A la faveur du  consensualisme qu’il a  acclimaté au Mali, son successeur Amadou Toumani Touré, qui a porté avec bonheur le sobriquet de « soldat démocrate », a réussi une accalmie qui lui a permis de faire progresser sensiblement l’économie et de prendre en charge, de façon assez significative, la forte demande sociale notamment en santé, en éducation, en habitat social. Hélas, c’est vers la fin de son deuxième quinquennat qu’une coalition formée de rebelles fuyant la Libye après la mort de Kadhafi et de djihadistes a occupé le nord du pays, entraînant  » la mutinerie-coup d’Etat «  du 22 mars 2012 qui le contraindra à un douloureux exil.

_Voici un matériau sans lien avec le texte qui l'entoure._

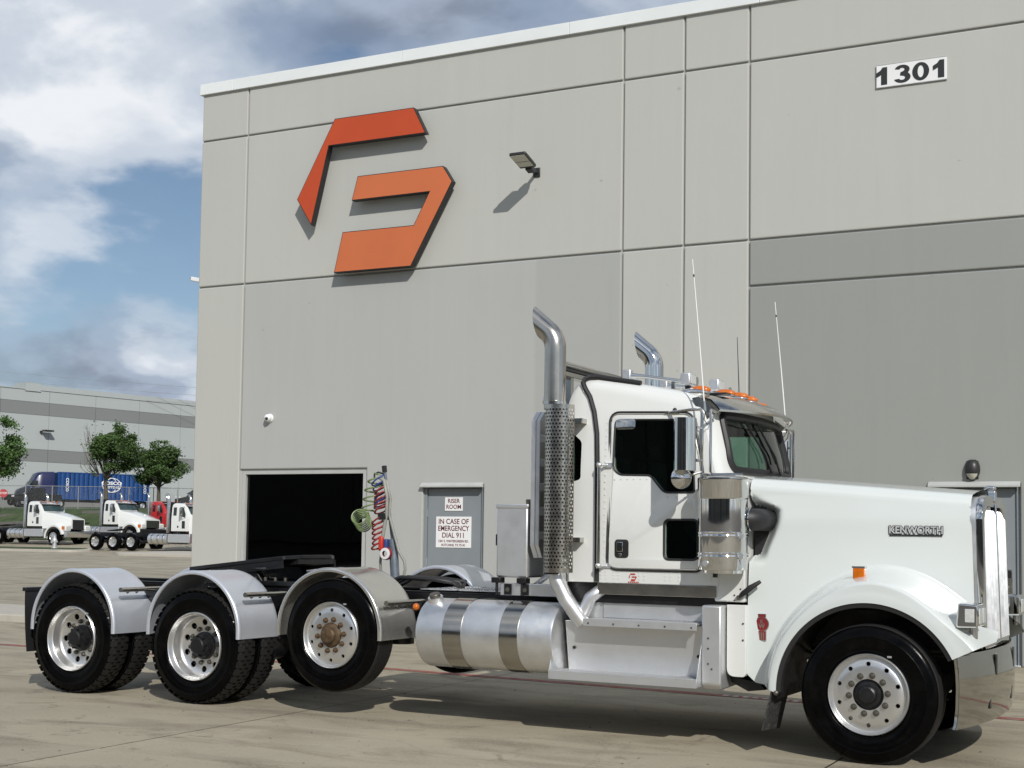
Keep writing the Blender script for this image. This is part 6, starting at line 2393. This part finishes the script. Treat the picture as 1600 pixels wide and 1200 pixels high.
    hd = h.build("hood", paint, t, smooth=35)
    for sg in (-1, 1):
        rows = []
        for k in range(15):
            a = rad(lerp(188, 12, k / 14))
            rr = 0.66
            rows.append([(rr * math.cos(a) * 1.02, sg * 1.20, 0.52 + rr * math.sin(a)), ((rr + 0.10) * math.cos(a) * 1.05, sg * 1.21, 0.52 + (rr + 0.10) * math.sin(a)),
                         ((rr + 0.16) * math.cos(a) * 1.05, sg * 1.08, 0.52 + (rr + 0.17) * math.sin(a)), ((rr + 0.19) * math.cos(a) * 1.05, sg * 0.55, 0.52 + (rr + 0.30) * math.sin(a))])
        MB().grid(rows).build("fender", fender_paint or paint, t, smooth=50)
        MB().box(0.62, front + 0.03, min(sg * 0.62, sg * 1.12), max(sg * 0.62, sg * 1.12), 0.90, 1.28).build("fender_nose", fender_paint or paint, t, bevel=0.06)
        hl2 = MB().box(front + 0.025, front + 0.05, min(sg * 0.68, sg * 1.08), max(sg * 0.68, sg * 1.08), 1.0, 1.2).build("headlamp", M_LENS, t, smooth=0)
        MB().box(0.66, 0.90, sg * 1.12 - 0.02, sg * 1.12 + 0.02, 1.0, 1.2).build("side_lamp", M_AMBER, t, smooth=0)
        if tank:
            tk = MB().cyl((-4.15, sg * 0.92, 0.72), (-2.75, sg * 0.92, 0.72), 0.31, seg=20).build("fuel_tank", M_ALU, t)
            for x in (-3.85, -3.4, -3.0):
                MB().lathe([(0.31, x - 0.05), (0.318, x - 0.05), (0.318, x + 0.05), (0.31, x + 0.05)], (0, sg * 0.92, 0.72), "x", 20).build("strap", M_STEEL, tk)
        MB().box(-2.7, -1.05, min(sg * 0.75, sg * 1.12), max(sg * 0.75, sg * 1.12), 0.52, 1.02).build("step_box", M_STEP, t, bevel=0.02)
    MB().box(front + 0.01, front + 0.03, -gw + 0.1, gw - 0.1, 0.98, nose_z - 0.08).build("grille", M_BADGE, t, smooth=0)
    for k in range(9):
        y = lerp(-gw + 0.14, gw - 0.14, k / 8)
        MB().box(front + 0.03, front + 0.045, y - 0.012, y + 0.012, 1.0, nose_z - 0.1).build("grille_slat", M_CHROME if style[2] > 0.62 else M_BADGE, t, smooth=0)
    MB().prism(rpoly([(front - 0.05, 0.48), (front + 0.18, 0.48), (front + 0.2, 0.86), (front - 0.05, 0.9)], 0.04), -1.18, 1.18, "xz").build("bumper", M_CHROME if style[2] < 0.68 else M_BLACK, t, smooth=0)
    if rack:
        MB().box(-3.02, -2.94, -0.85, 0.85, 1.1, 2.9).build("headache_rack", M_BLACK, t, bevel=0.02)
        MB().box(-3.35, -2.95, -0.9, 0.9, 2.86, 2.93).build("rack_top", M_BLACK, t, smooth=0)
    fw2 = MB().prism([(axles[0] + 0.2, 1.15), (axles[0] + 1.3, 1.25), (axles[0] + 1.3, 1.31), (axles[0] + 0.2, 1.2)], -0.42, 0.42, "xz").build("fifth_wheel", M_BLACK, t, smooth=0)
    return t


yard_truck((-67.35, 68.4, 0.76), "white day cab truck with black grille behind the silver hydrant", M_WHITE, (0.98, 1.72, 0.60), (-6.4, -5.0), rear=-7.2)
yard_truck((-65.2, 73.2, 0.97), "white truck with wide slatted chrome grille between two parked white trucks", M_WHITE, (0.95, 1.56, 0.74), (-6.4, -5.0))
yard_truck((-51.95, 64.7, 0.54), "white cab truck with three rear axles partly hidden by the warehouse corner", M_WHITE, (0.95, 1.75, 0.62), (-8.25, -6.85, -5.45), fender_paint=M_TRED, rear=-8.5)
yard_truck((-64.0, 76.6, 1.0), "red cab truck standing behind the white trucks", M_TRED, (0.95, 1.75, 0.62), (-6.4, -5.0), rack=False)

# hydrant
hy = empty("fire_hydrant", (-62.3, 62.3, zf(62.3) + 0.15))
M_SIL = mat("silver_hydrant_paint", (0.60, 0.61, 0.62), 0.4, 0.5, var=0.1)
MB().lathe([(0.001, 0.0), (0.20, 0.0), (0.20, 0.05), (0.13, 0.06), (0.12, 0.45), (0.15, 0.47), (0.15, 0.52), (0.13, 0.56), (0.09, 0.66), (0.04, 0.70), (0.03, 0.76), (0.001, 0.77)], axis="z", seg=20).build("barrel", M_SIL, hy)
for sg in (-1, 1):
    MB().cyl((0, 0, 0.42), (sg * 0.22, 0, 0.42), 0.06, seg=12).build("outlet", M_SIL, hy)
MB().cyl((0, 0, 0.40), (0, -0.24, 0.40), 0.085, seg=14).build("outlet", M_SIL, hy)
tag(hy, "silver fire hydrant on the grass verge in front of the parked trucks", "hydrant")

# ---------------------------------------------------------------- street behind the fence: container truck, pickup, car, stop sign
M_BLUEC = mat("blue_container_paint", (0.003, 0.052, 0.20), 0.5, var=0.10, vscale=0.8)
M_NAVY = mat("navy_tractor_paint", (0.006, 0.009, 0.06), 0.3, var=0.1, coat=0.4)
ct_ang = math.atan2(121.75 - 111.6, -109.46 + 111.9)
ct = empty("container_truck", (-111.9, 111.6, 4.15), rad(62))
tag(ct, "blue container truck on the street behind the fence", "truck")
CL = 10.2
s = MB()
n = 40
for y in (-1.22, 1.22):
    rows = []
    for k in range(n * 2 + 1):
        x = CL * k / (n * 2)
        dd = 0.04 if (k // 2) % 2 else 0.0
        rows.append([(x, y - dd * (1 if y > 0 else -1), z) for z in (1.0, 3.9)])
    s.grid(rows)
s.box(0, CL, -1.18, 1.18, 1.0, 3.88)
cn = s.build("container", M_BLUEC, ct, smooth=0, merge=False)
for x in (0.06, CL - 0.06):
    for y in (-1.2, 1.2):
        MB().box(x - 0.07, x + 0.07, y - 0.04, y + 0.04, 0.98, 3.93).build("corner_post", M_BLUEC, cn, smooth=0)
MB().box(0, CL, -1.24, -1.17, 3.82, 3.93).build("top_rail", M_BLUEC, cn, smooth=0)
MB().box(0, CL, -1.24, -1.17, 0.97, 1.08).build("bottom_rail", M_BLUEC, cn, smooth=0)
for body, size, z, off in (("COSCO", 0.50, 2.86, 0.018), ("SHIPPING", 0.33, 2.42, 0.014)):
    vs, fs = text_mesh(body, size, 0.002, off, wx=1.3)
    MB().add(vs, fs).xf(wall_xf(5.9, -1.252, z)).build("lettering", M_SIGNW, cn, smooth=0, merge=False)
s = MB()
s.tube([(5.9 + 1.05 * math.cos(t), -1.25, 2.65 + 0.78 * math.sin(t)) for t in [2 * pi * k / 40 for k in range(40)]], 0.05, 5, closed=True)
for kx in (0.55,):
    for up_ in (1, -1):
        s.tube([(5.9 + 1.05 * kx * math.cos(t), -1.25, 2.65 + 0.78 * math.sin(t)) for t in [rad(a) * up_ for a in range(38, 146, 12)]], 0.045, 5)
s.build("globe_emblem", M_SIGNW, cn, smooth=60)
for x in (1.0, CL - 0.5):
    vs, fs = text_mesh("COSCO", 0.42, 0.002, 0.01)
    MB().add(vs, fs).xf(wall_xf(x, -1.252, 2.55) @ Matrix.Rotation(rad(-90), 4, "Z")).build("lettering", M_SIGNW, cn, smooth=0, merge=False)
MB().box(-0.5, CL, -0.5, 0.5, 0.7, 0.96).build("trailer_frame", M_BLACK, ct, smooth=0)
# tractor pulls towards -x
s = MB()
rows = []
for (x, zt, hw) in ((-0.35, 3.95, 1.15), (-1.6, 3.9, 1.18), (-2.1, 3.7, 1.16), (-2.55, 2.9, 1.1), (-2.9, 2.35, 1.02), (-3.9, 1.95, 0.85), (-4.05, 1.7, 0.8)):
    rows.append([(x, y, z) for y, z in ((-hw, 0.75), (-hw, zt - 0.35), (-hw + 0.15, zt - 0.08), (-hw + 0.4, zt), (hw - 0.4, zt), (hw - 0.15, zt - 0.08), (hw, zt - 0.35), (hw, 0.75))])
s.grid(rows)
s.add(rows[0], [tuple(range(8))])
s.add(rows[-1], [tuple(range(8))])
tr_ = s.build("tractor_cab", M_NAVY, ct, smooth=40)
MB().grid([[(-2.62, -0.95, 2.85), (-2.62, 0.95, 2.85)], [(-2.93, -0.95, 2.36), (-2.93, 0.95, 2.36)]]).build("windshield", M_BTEAL, tr_, smooth=0)
MB().add([(-2.85, -1.125, 2.3), (-2.1, -1.185, 2.3), (-2.1, -1.185, 2.9), (-2.5, -1.14, 2.9)], [(0, 1, 2, 3)]).build("door_window", M_BGLASS, tr_, smooth=0)
MB().box(-2.75, -2.65, -1.5, -1.25, 2.1, 2.9).build("mirror", M_BADGE, tr_, bevel=0.02)
for x in (-3.5, -0.9, 0.3, CL - 1.9, CL - 0.7):
    for y in (-1.2, 1.2):
        w = empty("wheel", (x, y, 0.5), 0 if y < 0 else pi, ct)
        link("tyre", ME_BTY, w)
        link("rim", ME_BRIM_D, w)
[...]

Les sept années de régime IBK, qui suivront à partir d’août-septembre 2013, seront un pis-aller pour le Mali et sa démocratie. Livré à une corruption sans borne, le pays sombre dans les scandales financiers, perd de larges parties de son territoire au profit des djihadistes triomphants, les élections deviennent des parodies, le peuple, fatigué et mécontent, envahit la rue à l’appel de l’imam Mahmoud Dicko et du M5-RFP et revoici les militaires. Dire qu’en avril 1991, lors de la Conférence Nationale, ils avaient demandé « pardon au peuple malien » pour tout le mal que la dictature de Moussa Traoré lui avait infligé durant 22 longues années.

Faut-il, pour autant, en déduire que le 26 Mars n’a été qu’ « un pauvre instant » (Shakespeare) passé aux oubliettes de l’histoire ? Que non ! Il a été un moment fort dans la maturation politique du peuple malien. Il reste un acquis dont ce dernier n’est pas près de se séparer. La preuve en est que malgré la disparition programmée  de la Constitution du 25 février 1992, sortie de ses entrailles, le Mali a vocation à rester  » une République démocratique, laïque et sociale » le projet de nouvelle Constitution ayant fait sienne cette proclamation. Il appartient aux forces politiques et sociales d’œuvrer à ce que l’ancrage perdure et se fortifie.